50 years off-grid: architect-maker paradise amid NorCal redwoods
https://youtu.be/2qcsWajivnI
In 1968, Charles Bello and his wife, Vanna Rae, moved onto 240 acres of redwood forest looking to live a simpler life off the land. They had spent their savings to purchase the land so they got to work building their home themselves. Their first structure was a panelized A-frame that they erected in 5 days (with help from a couple family members). The total cost was $2,800.
The property is a half-hour drive down a dirt road and it was bare land when they arrived so Charles and Vanna Rae built their own infrastructure: roads, bridges and went decades without refrigeration nor phone (they eventually installed PV panels and cabling for phone lines).

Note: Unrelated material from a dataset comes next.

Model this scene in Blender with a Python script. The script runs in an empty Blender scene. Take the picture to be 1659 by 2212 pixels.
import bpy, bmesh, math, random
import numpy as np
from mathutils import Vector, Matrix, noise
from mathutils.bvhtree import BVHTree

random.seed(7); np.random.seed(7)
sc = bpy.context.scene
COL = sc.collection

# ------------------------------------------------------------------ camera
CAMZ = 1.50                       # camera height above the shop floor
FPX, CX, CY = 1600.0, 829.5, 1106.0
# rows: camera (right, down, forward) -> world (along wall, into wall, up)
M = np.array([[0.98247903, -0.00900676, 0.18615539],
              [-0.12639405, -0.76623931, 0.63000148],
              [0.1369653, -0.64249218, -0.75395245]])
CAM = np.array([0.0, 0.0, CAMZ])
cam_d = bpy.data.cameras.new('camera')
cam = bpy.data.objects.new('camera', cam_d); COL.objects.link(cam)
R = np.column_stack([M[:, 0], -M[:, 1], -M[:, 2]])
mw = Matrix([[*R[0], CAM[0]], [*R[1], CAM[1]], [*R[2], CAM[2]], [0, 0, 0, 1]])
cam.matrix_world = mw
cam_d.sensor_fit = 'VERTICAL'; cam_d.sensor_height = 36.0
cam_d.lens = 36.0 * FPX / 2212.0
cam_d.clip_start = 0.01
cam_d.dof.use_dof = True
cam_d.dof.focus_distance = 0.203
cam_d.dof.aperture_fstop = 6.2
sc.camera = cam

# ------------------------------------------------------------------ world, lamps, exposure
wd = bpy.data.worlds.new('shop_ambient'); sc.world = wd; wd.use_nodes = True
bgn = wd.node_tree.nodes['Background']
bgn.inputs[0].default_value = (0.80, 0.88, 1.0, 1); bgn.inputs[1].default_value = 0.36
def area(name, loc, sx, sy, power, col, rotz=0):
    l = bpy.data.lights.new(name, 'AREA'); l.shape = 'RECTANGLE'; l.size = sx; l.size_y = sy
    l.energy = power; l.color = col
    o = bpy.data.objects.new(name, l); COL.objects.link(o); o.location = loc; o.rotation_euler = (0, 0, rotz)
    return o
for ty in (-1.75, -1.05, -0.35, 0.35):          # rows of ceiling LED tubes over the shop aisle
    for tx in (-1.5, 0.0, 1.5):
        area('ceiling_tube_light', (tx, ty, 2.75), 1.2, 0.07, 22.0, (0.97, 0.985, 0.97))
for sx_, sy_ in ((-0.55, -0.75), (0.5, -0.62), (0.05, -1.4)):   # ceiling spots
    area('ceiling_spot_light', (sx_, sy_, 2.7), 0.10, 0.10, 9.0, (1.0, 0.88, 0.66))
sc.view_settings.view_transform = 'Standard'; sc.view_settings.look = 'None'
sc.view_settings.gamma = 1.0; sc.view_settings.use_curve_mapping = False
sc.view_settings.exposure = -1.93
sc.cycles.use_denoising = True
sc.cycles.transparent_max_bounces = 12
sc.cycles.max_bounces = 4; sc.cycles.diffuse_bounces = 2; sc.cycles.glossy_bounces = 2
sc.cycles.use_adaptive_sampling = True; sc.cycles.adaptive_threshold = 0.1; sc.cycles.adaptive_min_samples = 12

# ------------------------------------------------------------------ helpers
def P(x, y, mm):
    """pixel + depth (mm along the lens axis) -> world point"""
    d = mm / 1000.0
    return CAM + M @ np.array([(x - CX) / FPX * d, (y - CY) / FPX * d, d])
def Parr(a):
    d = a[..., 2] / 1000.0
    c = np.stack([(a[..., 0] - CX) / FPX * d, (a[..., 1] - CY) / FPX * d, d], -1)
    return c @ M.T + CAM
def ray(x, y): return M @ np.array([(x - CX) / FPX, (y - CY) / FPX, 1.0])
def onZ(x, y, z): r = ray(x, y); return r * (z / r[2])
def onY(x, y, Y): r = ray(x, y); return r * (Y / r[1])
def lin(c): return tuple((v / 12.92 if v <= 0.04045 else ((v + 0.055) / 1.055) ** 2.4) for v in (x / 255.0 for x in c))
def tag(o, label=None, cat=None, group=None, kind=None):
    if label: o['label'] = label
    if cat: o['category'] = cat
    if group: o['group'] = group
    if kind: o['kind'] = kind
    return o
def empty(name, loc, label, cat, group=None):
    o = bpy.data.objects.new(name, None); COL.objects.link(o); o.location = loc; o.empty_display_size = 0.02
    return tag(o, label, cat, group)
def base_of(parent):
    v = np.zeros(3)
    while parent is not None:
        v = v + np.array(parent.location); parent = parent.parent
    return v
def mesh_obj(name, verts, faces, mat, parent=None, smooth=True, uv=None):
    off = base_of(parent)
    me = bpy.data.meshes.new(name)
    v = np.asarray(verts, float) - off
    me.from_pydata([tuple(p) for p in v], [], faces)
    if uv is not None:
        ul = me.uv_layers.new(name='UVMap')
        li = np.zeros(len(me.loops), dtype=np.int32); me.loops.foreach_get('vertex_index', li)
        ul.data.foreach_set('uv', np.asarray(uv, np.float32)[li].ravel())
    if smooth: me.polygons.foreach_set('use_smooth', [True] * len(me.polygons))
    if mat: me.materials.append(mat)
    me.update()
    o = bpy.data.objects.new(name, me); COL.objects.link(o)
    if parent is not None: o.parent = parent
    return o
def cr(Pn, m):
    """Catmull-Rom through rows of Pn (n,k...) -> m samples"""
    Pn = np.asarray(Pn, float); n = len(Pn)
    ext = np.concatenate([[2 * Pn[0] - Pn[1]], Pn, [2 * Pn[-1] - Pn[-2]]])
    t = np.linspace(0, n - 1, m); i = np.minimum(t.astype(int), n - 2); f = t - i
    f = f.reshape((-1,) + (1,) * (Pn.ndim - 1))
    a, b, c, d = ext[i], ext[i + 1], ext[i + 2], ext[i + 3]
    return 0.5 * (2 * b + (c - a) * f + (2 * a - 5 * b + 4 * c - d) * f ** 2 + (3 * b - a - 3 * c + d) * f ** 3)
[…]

After 15 years in the A-frame, they built a cabin in the woods, and there they lived for a decade until the trees began to block out their views. In 1991 Charles (who once apprenticed under famed architect Richard Neutra) designed the Parabolic Glass House. With a curvilinear wood roof and two curved walls of windows, the home feels enveloped in trees.
Charles and Vanna Rae built it for $8,500 with the timber they milled themselves, using salvaged materials for everything from doorknobs to stoves. The couple relied on photovoltaics, solar thermal and gas for power, and a dug-in greenhouse attached to the home provided much of their food. By canning and preserving, they could go for months without going to a grocery store. Their two boys were homeschooled. The couple supported themselves selling Christmas trees.
Nearly all the old-growth trees on the property were logged in the early 20th century, but Charles has spent the past half-century restoring the land. He and his wife set up the Redwood Forest Institute in 1997 to manage and preserve the forest. He has carefully selected 1,000 trees to be preserved for 2 millennia as the next generation of old-growth.
Now, 88 years old and a widower, Charles is determined to find successors; he hopes to find "three professional couples in their early 40's, financially independent, who want to settle on the property continuing 52 years stewardship of this special place in a sustainable lifestyle where one does for himself or herself rather than urban living". He is currently building "glamping" guest houses that he hopes will help fund the enterprise.